Books change the lives of children. The power of that idea is on display this week in an effort to give out hundreds of thousands of books – more than 47,000 of them to Eastern Jackson County youths – at nearly no cost.

“And kids, I think, are just innately hungry to read and to learn,” said Doug Cowan, executive director of the Community Services League, where 24,000 of those books are headed.

The event is a distribution of 570,000 books through First Book, a group based in Washington, D.C., that has given away more than 130 million books since its founding in 1992. The books are for those 18 and younger.

“We were full from wall to wall, top to bottom, with books,” Alan Olson, construction superintendent at Metropolitan Community Colleges, said Tuesday in the warehouse at the MCC Pioneer Campus in Kansas City.

From Kansas City, the books are distributed only for the price of shipping – 45 to 70 cents a book – or free if the recipients are close enough to drive to the warehouse and get them.

“Other than the gas to take our truck down there, this is as free as free can be,” Cowan said.

At least 10 schools in the Independence and Fort Osage school districts are getting books, including 2,000 books for Buckner Elementary, 1,190 for Little Blue Elementary and 2,188 for Fairmount Elementary. Tabitha’s Closet, which provides clothing to those in need, is getting 2,860.

The books include more than 90 titles, including “Charlie and the Chocolate Factory,” “Maze Runner,” “Mr. Peabody & Sherman,” “Olivia Claus” and “The Big Book of Ninja Turtles.”

“These are great, kind of fun books for kids,” said Shannon Burke-Kransberg, senior manager of national engagement at First Book.

Raul Lopez Gomez works in elementary schools with the Local Investment Commission, or LINC, in Independence, one of the group’s involved in this week’s effort. He said the students enjoy getting the books.

“They love it. ... They love the books here,” he said.

The goal is to help children read and learn, said Burke-Kransberg.

“It’s books, but it’s also anything that’s going to elevate the education of children in need,” she said.

Burke-Kransberg and others have spent several days unloading boxes of books and getting ready for local recipients to pick them up starting today. Volunteers from LINC, UMB Bank and elsewhere have helped.

“And they have been amazing this week,” she said. “The warehouse guys have been great.”

For tax reasons, publishers have an incentive not to keep large inventories of books on hand. Sometimes an earlier edition of a book is phased out. For whatever reason, Burke-Kransberg said, they periodically have books they want to give away.

“We are affecting their bottom line, so it’s a win for all of us,” she said.

Turn the Page KC stresses a key marker used by educators to predict a child’s eventual success: Is she reading at grade level by the third grade? In Kansas City, the group says, more than half are not, and Executive Director MIke English said that correlates strongly to socio-economic factors.

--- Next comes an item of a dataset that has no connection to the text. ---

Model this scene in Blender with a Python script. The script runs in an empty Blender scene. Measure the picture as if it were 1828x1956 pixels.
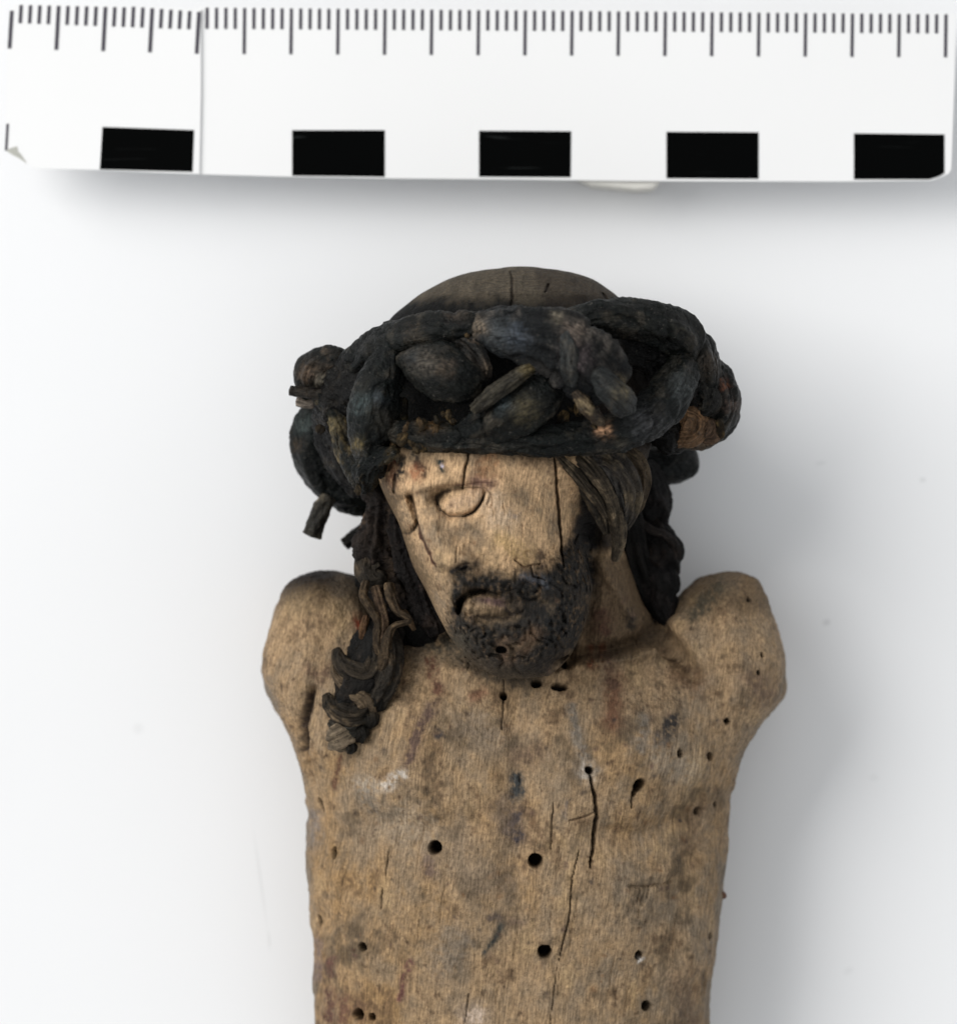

So a group such as First Book helps.

“We’re most interested in doing this to get books in the hands of low-income families,” he said.

Burke-Kransberg underlined that point.

“Kids who don’t read aren’t going to become adults who read,” she said.

Cowan said the Community Services League served families with 5,000 children last year, so the donation equates to about five books per child. They’ll be distributed at the group’s food pantries and at events such as the Christmas stores held at its various Eastern Jackson County sites.

Cowan noted the books do good for children, who light up when they get one.

“They get so excited when it’s theirs to take home,” he said.